The court did err in excluding the mortgage in the first instance, but the error was in favor of plaintiffs in error and brought about by them. Of this they have no right to complain. Plaintiffs in error were not prejudiced by the action of the court in later admitting the mortgage in evidence. Its legality and the extent thereof were questions of law for the court to determine.
It is not now contended that the mortgage, if properly executed, was not legal and binding to the extent of the actual damages proven, viz., the actual cash rental value of the property for the two years involved as found by the jury and adopted by the court, at $1,680 per year.

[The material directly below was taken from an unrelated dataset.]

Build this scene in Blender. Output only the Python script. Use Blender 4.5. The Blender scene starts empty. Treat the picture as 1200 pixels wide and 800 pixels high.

It is next contended that a new trial should have been granted upon the amended motion setting up accident and surprise and newly discovered evidence.
The evidence relied upon was not newly discovered, for the record discloses that counsel for plaintiffs in error knew about it, knew the witness who it is claimed would testify to it, and had his written statement thereto in his possession long before the trial.
The real claim is that because of the illness of this witness he could not attend the trial, and that counsel, though knowing of his illness, expected him to be able to attend the trial until the last day, but was disappointed in that the illness became more severe and plaintiffs were, thereby unavoidably deprived of the benefit of his testimony.
The evidence was cumulative in its nature and not sufficient to support a motion for new trial had it been newly discovered evidence.
Counsel for plaintiffs in error, although he knew before he closed his case that the witness would not be able to attend the trial, made no effort to obtain a continuance or postponement of the trial in order to obtain the testimony, made no suggestion to the court whatever as to the absence, or even existence of such witness. Evidently counsel considered the testimony as not essential. Furthermore plaintiffs in error could have asked that the witness be called and his testimony given at any time before the court entered his final judgment, as, after all, this being a case in equity and the findings and verdict of the jury being advisory only, and the questions of fraud, etc., being questions finally for the court, the testimony of said witness doubtless would have been admitted by the court at the same time he admitted the mortgage had it been requested.
There was no error in overruling the motion for new trial. The judgment is not against the clear weight of the evidence and no substantial error appears.
The judgment is, therefore, affimed.
SWINDALL, McNEILL, OSBORN, BAYLESS, BUSBY, and WELCH, JJ., concur. CULLISON, V. C. J., and ANDREWS, J., absent.